■ Given request ■
Transcribe the records below exactly, from their first line through the line containing "(.05, .12, .08), .5), gp)". Omit every line after it.

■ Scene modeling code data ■
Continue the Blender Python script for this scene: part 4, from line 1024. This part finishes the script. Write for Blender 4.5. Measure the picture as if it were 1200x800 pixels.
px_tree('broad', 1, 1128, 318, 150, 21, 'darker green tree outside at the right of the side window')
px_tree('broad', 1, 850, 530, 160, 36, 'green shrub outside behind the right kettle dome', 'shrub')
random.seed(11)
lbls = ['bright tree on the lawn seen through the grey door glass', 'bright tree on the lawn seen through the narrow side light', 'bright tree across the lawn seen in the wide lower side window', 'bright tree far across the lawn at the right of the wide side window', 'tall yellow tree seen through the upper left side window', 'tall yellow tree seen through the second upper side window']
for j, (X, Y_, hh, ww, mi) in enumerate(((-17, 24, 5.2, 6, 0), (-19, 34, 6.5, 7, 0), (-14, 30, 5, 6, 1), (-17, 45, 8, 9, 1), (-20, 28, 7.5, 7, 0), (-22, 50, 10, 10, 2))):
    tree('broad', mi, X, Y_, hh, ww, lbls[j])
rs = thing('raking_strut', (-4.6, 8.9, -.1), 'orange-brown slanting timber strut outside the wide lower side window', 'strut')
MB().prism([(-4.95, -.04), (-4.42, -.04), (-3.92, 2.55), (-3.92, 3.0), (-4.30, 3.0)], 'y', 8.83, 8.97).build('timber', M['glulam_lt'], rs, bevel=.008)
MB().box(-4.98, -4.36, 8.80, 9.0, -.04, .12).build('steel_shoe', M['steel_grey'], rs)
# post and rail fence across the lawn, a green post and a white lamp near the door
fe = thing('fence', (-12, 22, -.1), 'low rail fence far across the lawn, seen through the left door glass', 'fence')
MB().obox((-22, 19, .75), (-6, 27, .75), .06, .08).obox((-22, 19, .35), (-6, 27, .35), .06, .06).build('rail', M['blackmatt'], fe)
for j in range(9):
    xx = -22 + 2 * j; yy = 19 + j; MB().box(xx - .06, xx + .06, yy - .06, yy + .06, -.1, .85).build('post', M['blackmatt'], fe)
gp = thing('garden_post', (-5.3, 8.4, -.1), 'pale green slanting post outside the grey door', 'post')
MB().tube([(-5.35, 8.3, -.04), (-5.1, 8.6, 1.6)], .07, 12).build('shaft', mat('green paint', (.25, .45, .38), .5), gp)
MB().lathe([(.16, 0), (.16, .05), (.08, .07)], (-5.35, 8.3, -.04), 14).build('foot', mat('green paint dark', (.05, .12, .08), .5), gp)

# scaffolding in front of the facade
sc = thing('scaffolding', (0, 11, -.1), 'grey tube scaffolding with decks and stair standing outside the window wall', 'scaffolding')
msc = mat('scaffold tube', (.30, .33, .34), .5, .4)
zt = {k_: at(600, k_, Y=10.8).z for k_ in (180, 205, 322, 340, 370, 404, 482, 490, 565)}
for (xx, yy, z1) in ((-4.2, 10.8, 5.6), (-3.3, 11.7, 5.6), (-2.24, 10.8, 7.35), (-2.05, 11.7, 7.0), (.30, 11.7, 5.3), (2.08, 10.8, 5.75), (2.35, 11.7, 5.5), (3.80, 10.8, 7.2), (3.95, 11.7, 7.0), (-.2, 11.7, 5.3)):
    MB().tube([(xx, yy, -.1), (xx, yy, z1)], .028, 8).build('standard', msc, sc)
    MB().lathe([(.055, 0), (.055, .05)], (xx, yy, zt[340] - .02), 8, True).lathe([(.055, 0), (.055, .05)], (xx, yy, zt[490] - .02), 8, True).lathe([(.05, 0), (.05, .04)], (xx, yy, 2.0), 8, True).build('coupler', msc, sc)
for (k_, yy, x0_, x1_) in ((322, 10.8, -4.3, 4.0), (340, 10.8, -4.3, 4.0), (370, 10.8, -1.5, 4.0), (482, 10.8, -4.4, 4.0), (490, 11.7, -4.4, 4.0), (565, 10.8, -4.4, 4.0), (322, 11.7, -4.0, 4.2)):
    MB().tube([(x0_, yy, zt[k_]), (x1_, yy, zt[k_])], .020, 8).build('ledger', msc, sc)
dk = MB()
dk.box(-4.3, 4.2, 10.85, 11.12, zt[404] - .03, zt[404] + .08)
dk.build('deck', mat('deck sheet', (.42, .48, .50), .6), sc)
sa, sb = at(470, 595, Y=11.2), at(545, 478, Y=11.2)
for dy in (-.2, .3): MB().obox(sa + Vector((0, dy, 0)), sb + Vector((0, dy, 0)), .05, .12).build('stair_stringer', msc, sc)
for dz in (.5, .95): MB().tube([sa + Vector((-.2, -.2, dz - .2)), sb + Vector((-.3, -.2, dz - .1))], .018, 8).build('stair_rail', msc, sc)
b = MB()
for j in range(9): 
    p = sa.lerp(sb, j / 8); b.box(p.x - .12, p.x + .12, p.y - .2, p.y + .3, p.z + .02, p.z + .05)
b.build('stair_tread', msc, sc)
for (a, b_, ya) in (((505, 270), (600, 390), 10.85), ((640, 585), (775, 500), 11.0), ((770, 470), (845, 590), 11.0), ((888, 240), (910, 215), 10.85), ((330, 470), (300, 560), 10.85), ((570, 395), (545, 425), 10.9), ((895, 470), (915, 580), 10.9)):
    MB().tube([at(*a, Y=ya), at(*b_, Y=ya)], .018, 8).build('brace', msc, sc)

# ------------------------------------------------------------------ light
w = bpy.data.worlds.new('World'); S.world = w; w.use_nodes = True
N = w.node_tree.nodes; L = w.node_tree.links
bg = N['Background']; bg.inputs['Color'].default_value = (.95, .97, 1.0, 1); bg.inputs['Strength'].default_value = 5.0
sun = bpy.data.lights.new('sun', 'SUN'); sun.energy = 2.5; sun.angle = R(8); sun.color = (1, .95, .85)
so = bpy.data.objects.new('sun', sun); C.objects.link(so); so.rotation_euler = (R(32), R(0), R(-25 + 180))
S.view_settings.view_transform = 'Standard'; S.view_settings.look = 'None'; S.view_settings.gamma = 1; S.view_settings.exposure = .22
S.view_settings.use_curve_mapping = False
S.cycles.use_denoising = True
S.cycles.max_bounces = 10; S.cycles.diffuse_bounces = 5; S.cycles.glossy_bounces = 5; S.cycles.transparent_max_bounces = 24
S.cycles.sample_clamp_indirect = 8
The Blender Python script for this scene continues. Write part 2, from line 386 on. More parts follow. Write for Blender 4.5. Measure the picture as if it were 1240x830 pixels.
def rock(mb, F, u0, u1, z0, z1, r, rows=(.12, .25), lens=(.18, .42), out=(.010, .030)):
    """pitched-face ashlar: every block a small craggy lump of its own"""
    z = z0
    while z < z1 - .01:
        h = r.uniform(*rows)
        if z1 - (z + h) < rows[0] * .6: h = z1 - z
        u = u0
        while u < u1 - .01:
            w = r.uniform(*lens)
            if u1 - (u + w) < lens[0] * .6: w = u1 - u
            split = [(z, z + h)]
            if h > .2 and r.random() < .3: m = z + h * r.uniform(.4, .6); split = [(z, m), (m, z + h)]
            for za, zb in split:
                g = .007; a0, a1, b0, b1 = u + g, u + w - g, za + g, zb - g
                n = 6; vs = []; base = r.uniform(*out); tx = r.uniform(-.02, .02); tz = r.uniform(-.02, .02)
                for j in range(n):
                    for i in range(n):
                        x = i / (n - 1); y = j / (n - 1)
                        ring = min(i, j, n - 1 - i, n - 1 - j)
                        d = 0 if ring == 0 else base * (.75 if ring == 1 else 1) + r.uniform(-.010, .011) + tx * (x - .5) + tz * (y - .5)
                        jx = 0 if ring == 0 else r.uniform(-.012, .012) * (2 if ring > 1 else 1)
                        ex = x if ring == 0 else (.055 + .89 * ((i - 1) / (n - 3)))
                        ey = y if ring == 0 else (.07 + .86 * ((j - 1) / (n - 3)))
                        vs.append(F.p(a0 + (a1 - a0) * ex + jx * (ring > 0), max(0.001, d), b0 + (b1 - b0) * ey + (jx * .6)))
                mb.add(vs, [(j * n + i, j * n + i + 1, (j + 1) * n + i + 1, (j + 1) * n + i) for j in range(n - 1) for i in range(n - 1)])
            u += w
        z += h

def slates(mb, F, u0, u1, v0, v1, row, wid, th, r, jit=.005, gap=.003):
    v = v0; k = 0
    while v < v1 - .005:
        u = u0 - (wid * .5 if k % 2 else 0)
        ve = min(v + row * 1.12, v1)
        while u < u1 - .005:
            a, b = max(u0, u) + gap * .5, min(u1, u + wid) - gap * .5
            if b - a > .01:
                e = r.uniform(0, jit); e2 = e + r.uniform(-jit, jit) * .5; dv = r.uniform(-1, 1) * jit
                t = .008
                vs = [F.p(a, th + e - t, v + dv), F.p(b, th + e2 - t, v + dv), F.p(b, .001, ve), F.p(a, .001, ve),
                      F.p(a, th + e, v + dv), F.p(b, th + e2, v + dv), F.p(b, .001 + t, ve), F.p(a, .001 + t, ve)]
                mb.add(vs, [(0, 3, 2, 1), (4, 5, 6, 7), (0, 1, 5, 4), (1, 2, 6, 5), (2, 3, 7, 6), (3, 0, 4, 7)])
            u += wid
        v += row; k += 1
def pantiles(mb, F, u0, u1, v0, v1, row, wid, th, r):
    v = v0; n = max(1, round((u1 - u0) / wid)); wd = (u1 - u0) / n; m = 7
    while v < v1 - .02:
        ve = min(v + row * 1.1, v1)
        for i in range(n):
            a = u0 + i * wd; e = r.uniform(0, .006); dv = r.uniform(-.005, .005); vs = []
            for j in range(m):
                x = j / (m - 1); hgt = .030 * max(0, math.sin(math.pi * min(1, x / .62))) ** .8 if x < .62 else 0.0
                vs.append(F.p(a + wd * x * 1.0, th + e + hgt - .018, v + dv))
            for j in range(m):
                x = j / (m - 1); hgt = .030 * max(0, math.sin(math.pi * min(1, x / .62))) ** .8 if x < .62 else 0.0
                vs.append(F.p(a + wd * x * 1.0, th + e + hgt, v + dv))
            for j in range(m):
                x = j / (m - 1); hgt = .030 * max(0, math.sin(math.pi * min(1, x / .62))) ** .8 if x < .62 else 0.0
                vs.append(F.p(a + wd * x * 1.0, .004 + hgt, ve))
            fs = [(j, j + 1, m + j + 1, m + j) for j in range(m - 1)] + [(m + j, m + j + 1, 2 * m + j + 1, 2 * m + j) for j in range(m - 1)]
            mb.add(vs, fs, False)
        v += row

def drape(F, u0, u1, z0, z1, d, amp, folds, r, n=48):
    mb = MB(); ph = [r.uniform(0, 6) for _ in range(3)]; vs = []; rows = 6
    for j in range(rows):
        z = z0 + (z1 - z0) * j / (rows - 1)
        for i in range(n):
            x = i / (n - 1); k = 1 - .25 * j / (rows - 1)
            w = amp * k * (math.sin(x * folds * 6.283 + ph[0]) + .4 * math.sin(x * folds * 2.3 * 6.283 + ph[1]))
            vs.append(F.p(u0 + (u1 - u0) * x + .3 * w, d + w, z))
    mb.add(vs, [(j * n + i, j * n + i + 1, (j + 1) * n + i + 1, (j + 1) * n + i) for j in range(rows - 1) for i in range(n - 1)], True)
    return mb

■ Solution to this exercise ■
Continue the Blender Python script for this scene: part 4, from line 1024. This part finishes the script. Write for Blender 4.5. Measure the picture as if it were 1200x800 pixels.
px_tree('broad', 1, 1128, 318, 150, 21, 'darker green tree outside at the right of the side window')
px_tree('broad', 1, 850, 530, 160, 36, 'green shrub outside behind the right kettle dome', 'shrub')
random.seed(11)
lbls = ['bright tree on the lawn seen through the grey door glass', 'bright tree on the lawn seen through the narrow side light', 'bright tree across the lawn seen in the wide lower side window', 'bright tree far across the lawn at the right of the wide side window', 'tall yellow tree seen through the upper left side window', 'tall yellow tree seen through the second upper side window']
for j, (X, Y_, hh, ww, mi) in enumerate(((-17, 24, 5.2, 6, 0), (-19, 34, 6.5, 7, 0), (-14, 30, 5, 6, 1), (-17, 45, 8, 9, 1), (-20, 28, 7.5, 7, 0), (-22, 50, 10, 10, 2))):
    tree('broad', mi, X, Y_, hh, ww, lbls[j])
rs = thing('raking_strut', (-4.6, 8.9, -.1), 'orange-brown slanting timber strut outside the wide lower side window', 'strut')
MB().prism([(-4.95, -.04), (-4.42, -.04), (-3.92, 2.55), (-3.92, 3.0), (-4.30, 3.0)], 'y', 8.83, 8.97).build('timber', M['glulam_lt'], rs, bevel=.008)
MB().box(-4.98, -4.36, 8.80, 9.0, -.04, .12).build('steel_shoe', M['steel_grey'], rs)
# post and rail fence across the lawn, a green post and a white lamp near the door
fe = thing('fence', (-12, 22, -.1), 'low rail fence far across the lawn, seen through the left door glass', 'fence')
MB().obox((-22, 19, .75), (-6, 27, .75), .06, .08).obox((-22, 19, .35), (-6, 27, .35), .06, .06).build('rail', M['blackmatt'], fe)
for j in range(9):
    xx = -22 + 2 * j; yy = 19 + j; MB().box(xx - .06, xx + .06, yy - .06, yy + .06, -.1, .85).build('post', M['blackmatt'], fe)
gp = thing('garden_post', (-5.3, 8.4, -.1), 'pale green slanting post outside the grey door', 'post')
MB().tube([(-5.35, 8.3, -.04), (-5.1, 8.6, 1.6)], .07, 12).build('shaft', mat('green paint', (.25, .45, .38), .5), gp)
MB().lathe([(.16, 0), (.16, .05), (.08, .07)], (-5.35, 8.3, -.04), 14).build('foot', mat('green paint dark', (.05, .12, .08), .5), gp)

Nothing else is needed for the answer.